松尾さん:ミーツはよく「ゴキゲンな人」って表現してるんですけど。ツッコミどころがありながらも魅力的な人が酒場にはたくさんいて、そのゴキゲンな人がぶつかり合うことが往々に起こるからこそ、街で飲むのは楽しいですよね。そして意外とそのぶつかりのなかで勉強になることがある。コミュニケーションとか、社会性とか。

ー:呑んだくれているだけの人に見えて、つきあっていくと夜中3時ごろにめっちゃ哲学を語ってくれたりとか、ありますよね。

松尾さん:このコロナ禍で、創刊初の発行休止に追い込まれたり、家飲みをテーマにした号を発刊したりもしたんですけど、そういう苦労もふまえた上で、あたらめてミーツは街に軸足をおいているメディアでありたいなと思います。足が鈍ってしまったなって思う人でも、読めば外食や外出をしたくなるような訴求をしたい。なんやかんやいうても、やっぱり街で飲むのが一番おもしろいと思うんですよ。

取材を終えて

ちなみにこの取材が緊急事態宣言中だった6月の19日。

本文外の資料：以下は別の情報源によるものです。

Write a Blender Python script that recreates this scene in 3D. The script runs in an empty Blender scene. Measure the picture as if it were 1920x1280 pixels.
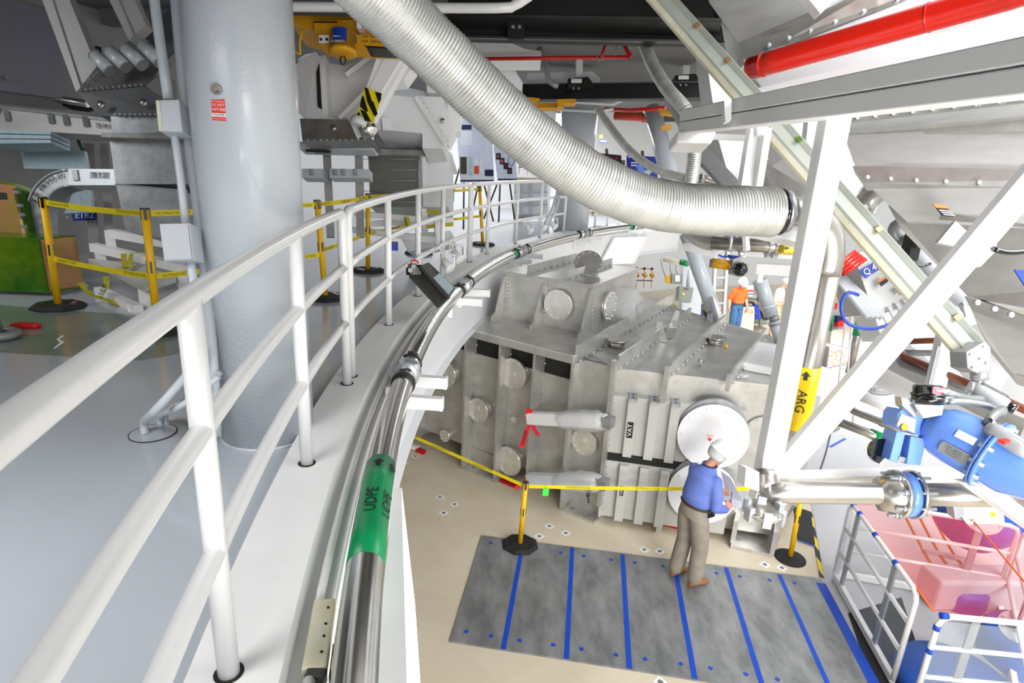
import bpy, math, random
from mathutils import Vector, Matrix
random.seed(7)
sc = bpy.context.scene
V = Vector
# ---------------------------------------------------------------- camera
FPX, PITCH, ROLL, EYE = 1122.91, 0.291892, 0.0514637, 1.55546
_f = V((0, math.cos(PITCH), -math.sin(PITCH))); _r = V((1, 0, 0)); _u = _r.cross(_f)
RT = _r*math.cos(ROLL) + _u*math.sin(ROLL); UP = -_r*math.sin(ROLL) + _u*math.cos(ROLL)
cd = bpy.data.cameras.new('camera'); cam = bpy.data.objects.new('camera', cd); sc.collection.objects.link(cam)
m3 = Matrix((RT, UP, -_f)).transposed()
cam.matrix_world = Matrix.Translation((0, 0, EYE)) @ m3.to_4x4()
cd.sensor_width = 36; cd.lens = FPX/1920*36; cd.clip_start = 0.05
sc.camera = cam
# ---------------------------------------------------------------- light
w = bpy.data.worlds.new('world'); sc.world = w; w.use_nodes = True
w.node_tree.nodes['Background'].inputs[0].default_value = (0.93, 0.96, 1.0, 1)
w.node_tree.nodes['Background'].inputs[1].default_value = 1.0
def area(name, loc, size, power, target=None, sy=None, col=(1, 1, 1)):
    l = bpy.data.lights.new(name, 'AREA'); l.energy = power; l.color = col
    l.shape = 'RECTANGLE'; l.size = size; l.size_y = sy or size
    o = bpy.data.objects.new(name, l); sc.collection.objects.link(o); o.location = loc
    d = (V(target) - V(loc)) if target else V((0, 0, -1))
    o.rotation_euler = d.to_track_quat('-Z', 'Y').to_euler(); return o
area('hall_unseen_light', (6.0, 2.0, 5.5), 5.0, 340, (3, 6, -2)).data.spread = 2.2
area('hall_unseen_light', (0.9, -3.2, -0.6), 3.0, 100, (1.9, 2.6, 1.9), 2.0).data.spread = 1.3  # unseen fill added low behind the camera to whiten the top beam
area('hall_unseen_light', (4.5, -5.0, 3.2), 5.0, 225, (3.4, 6, -1.2), 3.0).data.spread = 1.35  # unseen fill added behind the camera to brighten surfaces facing it
area('low_hall_fill', (2.5, -1.5, -0.9), 3.0, 75, (1.6, 7, -2.1), 1.6)  # added fill below deck level, brightens the chamber front and lower floor
area('deck_fill', (-2.9, -0.2, 2.7), 2.6, 62, (-2.9, 1.2, 0), 1.6).data.spread = 1.9  # added downward fill, brightens the near deck but not the things above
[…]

週が明けて解除されるやいなや駅前の立ち飲み屋に行ったわけですが、キンキンのビールをあおいだ瞬間、脳みそがたまっていた「飲みに行けないモヤモヤ」がババーンと爆発四散しました。

初夏の生ぬるい風、人のざわめき、談笑の声、なんとなく隣のグループと乾杯して、とりとめもないことを喋ってるうちにあっという間にビールがなくなって。

あ、ほな次緑茶割りにします〜と次の杯を頼んだら、隣からおつまみのおすそ分けがきて。隣のグループはいま仕事で失敗したひとりを慰めている最中で。「なんかあったんすか?」「いや〜こんなんがあって」「あらまー、それはシンドいっすね。飲むしかないっすね」と身の上話に興じたり。

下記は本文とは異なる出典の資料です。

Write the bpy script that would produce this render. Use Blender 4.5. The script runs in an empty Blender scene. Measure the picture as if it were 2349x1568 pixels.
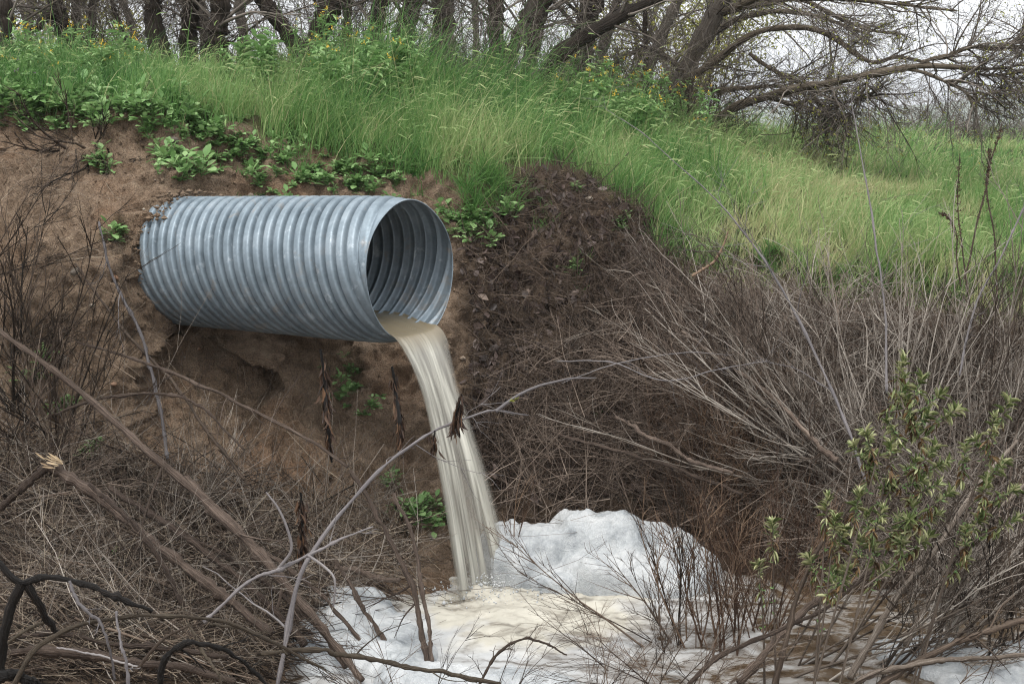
import bpy, math, random
import numpy as np
from mathutils import Vector
from mathutils.bvhtree import BVHTree

S = bpy.context.scene
C = S.collection
rng = np.random.default_rng(7)
random.seed(7)
pi = math.pi

# ------------------------------------------------------------------ camera
W0, H0, F0 = 2349.0, 1568.0, 2349.0 * 50 / 36
CX, CY = W0 / 2, H0 / 2
ZC = 2.9
PIT = math.atan((784 - 270) / F0)
cp, sp = math.cos(PIT), math.sin(PIT)
cam_d = bpy.data.cameras.new("camera"); cam = bpy.data.objects.new("camera", cam_d); C.objects.link(cam)
cam_d.lens = 50; cam_d.sensor_width = 36; cam_d.clip_start = 0.05; cam_d.clip_end = 9000
cam.location = (0, 0, ZC); cam.rotation_euler = (pi / 2 - PIT, 0, 0)
S.camera = cam

def ray(px, py):
    a = (px - CX) / F0; b = -(py - CY) / F0
    return np.array([a, cp + b * sp, -sp + b * cp])
def pt(px, py, Y):
    d = ray(px, py); return np.array([0, 0, ZC]) + d * (Y / d[1])
def project(P):
    x = P[..., 0]; y = P[..., 1]; z = P[..., 2] - ZC
    f = y * cp - z * sp; u = y * sp + z * cp
    f = np.where(f < 0.05, 0.05, f)
    return CX + F0 * x / f, CY - F0 * u / f

# ------------------------------------------------------------------ noise
_perm = np.random.default_rng(3).permutation(4096)
_val = np.random.default_rng(4).random(4096) * 2 - 1
def vnoise(p, seed=0):
    p = np.asarray(p, float)
    i = np.floor(p).astype(np.int64); f = p - i; f = f * f * (3 - 2 * f)
    def h(a, b, c):
        return _val[_perm[(_perm[(_perm[(a + seed * 57) & 4095] + b) & 4095] + c) & 4095]]
    x, y, z = i[..., 0], i[..., 1], i[..., 2]; fx, fy, fz = f[..., 0], f[..., 1], f[..., 2]
    r = 0
    for dx in (0, 1):
        for dy in (0, 1):
            for dz in (0, 1):
                w = (fx if dx else 1 - fx) * (fy if dy else 1 - fy) * (fz if dz else 1 - fz)
                r = r + w * h(x + dx, y + dy, z + dz)
    return r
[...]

あーあー、そうそう、この感じこの感じ。リラックスしているのに周りのことにも目がいって、全部アドリブで進行していく予測不能なおもしろさは、酒場にいないと起こらない。

街で飲むからこそ得られるあの空気と、それを愛する感情。この感情が、自分のなかで消えてしまわないように、そして世のいろんなあれこれに対する怒りに飲まれて消し炭になってしまわないように、街の飲食店のことを考える日々です。

美味しいだけではない、人を本能的にワクワクさせる飲食の体験は街にたくさん落ちています。頭が痛くなるような毎日にうんざりしますが、なるべくみなさん心身の平穏を保ちながら、いつか酒場で堂々と会える日を待ちましょう。